The majority of the guys who got snaps for the BYU, Houston and GA Tech teams are not guys that Prime had any interest in recruiting out of HS. I think he's adjusted his mentality about this, but his philosophy his first year was 100% "if you can't help the team on gameday in the upcoming season, why would I sign you?" His roster management was like he was in the NFL or at a JUCO. CFB is at least as much about talent and culture development pipeline within your roster as it is about game-ready talent at the top of your roster.
Prime seemed to evolve more each year in 2024 and 2025 recruiting on this mentality with his recruiting approach and the 2026 strategy looks like it's going to be a lot more focused on prep recruiting than previous years.

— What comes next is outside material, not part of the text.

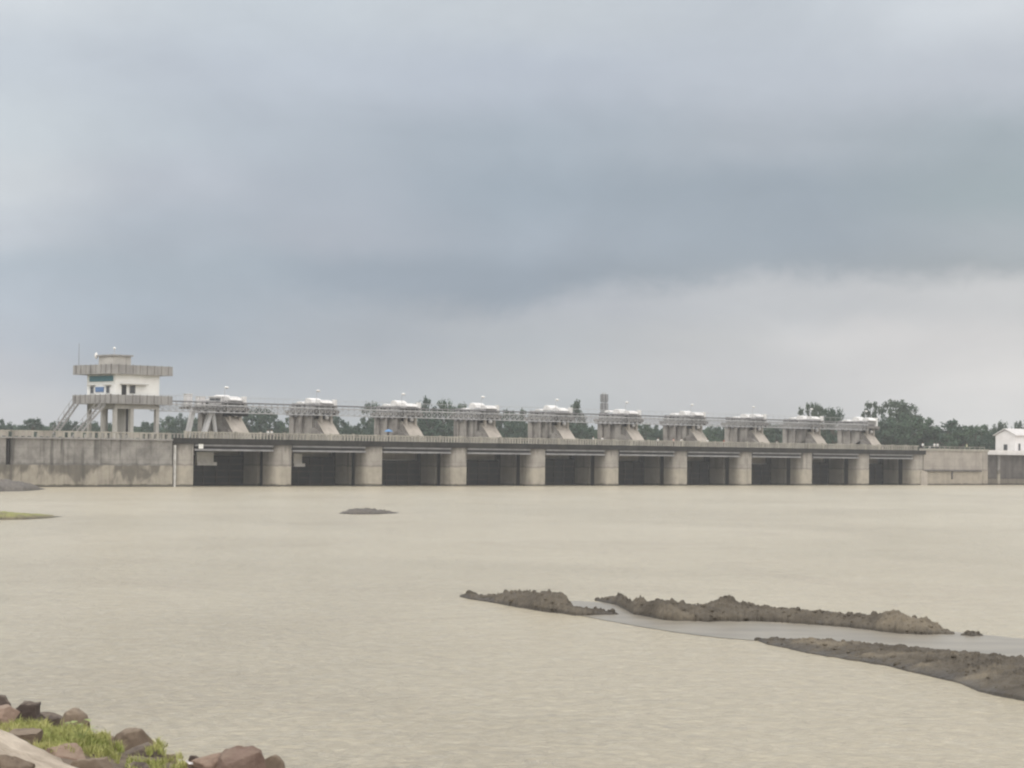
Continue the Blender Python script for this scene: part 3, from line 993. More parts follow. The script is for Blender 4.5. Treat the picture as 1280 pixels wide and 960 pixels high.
# ------------------------------------------------------------------ gates and breast walls in each bay
gate_parts = None
for i in range(10):
    s0 = PITCHM * i
    bw = dthing('breast_wall', s0, 0, 0, 'pale concrete breast wall above the gate in the %s bay from the tower' % ORD[i], 'wall', 'breast walls above the gates')
    w_ = MB().box(0.01, BAY - 0.01, 8.65, 9.15, 4.1, 6.04).build('wall_panel', M['wall_right'], bw)
    root = dthing('spillway_gate', s0, 0, 0, 'dark flat steel gate closing the %s bay from the tower' % ORD[i], 'sluice gate', 'steel gates in the spillway bays')
    if gate_parts is None:
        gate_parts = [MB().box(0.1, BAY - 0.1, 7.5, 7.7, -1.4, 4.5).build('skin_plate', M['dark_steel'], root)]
        for x_ in (2.4, 4.8, 7.2, 9.6, 12.0):
            gate_parts.append(MB().box(x_ - 0.1, x_ + 0.1, 7.3, 7.496, -1.2, 4.4).build('rib', M['gate_rib'], root))
        for z in (0.35, 1.3, 2.25, 3.2, 4.15):
            gate_parts.append(MB().box(0.15, BAY - 0.15, 7.2, 7.497, z - 0.09, z + 0.09).build('stiffener', M['gate_rib'], root))
    else:
        for o in gate_parts:
            copy_tree(o, root)
        root.location.z = (0, -0.1, -0.5, -0.35, 0.0, -0.3, -0.15, -0.6, -0.2, -0.4)[i]
    if i < 2:
        a, b_ = (s_of(245, 7), s_of(266, 7)) if i == 0 else (s_of(366, 7), s_of(376.5, 7))
        pn = MB().box(max(a - s0, 0.2), b_ - s0, 6.75, 7.1, 3.0, 4.95)
        pn.box(max(a - s0, 0.2), b_ - s0 + 0.5, 6.6, 6.748, 3.0, 3.5)
        tag(pn.build('painted_plate', M['white_steel'], root), 'whitish painted plate at the left top of the gate')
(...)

But it's not going to be fixed overnight.
2025 scholarship roster:
Seniors - 34
Juniors - 15
Sophomores - 13
Freshmen - 17
Within position groups, there's actually quite a bit of class balance but with some glaring problems where I think we panicked. IOL has 9 seniors. That's ridiculous. I'd rather sign 9 HS recruits with mediocre ratings than 9 mediocre senior transfers. Ideally, you sign 1 or 2 transfer starters and load up the rest with preps to develop (knowing you're going to redshirt at least half of those freshman OLs). Same thing at DT where we have 6 seniors. Between the 2 groups, that's 15 of our 34 seniors. If it was 5 or 6 and the other 9 or 10 were spread among the classes, we'd almost be in balance.
FWIW, I would define class balance in this era where you can backfill from attrition and the scholarship roster size has gone up to 105 (from 85) a bit differently. With redshirting, a bit skewed to freshman class so: 30 freshmen and 25 in the other 3 classes. Give or take, but about that ratio.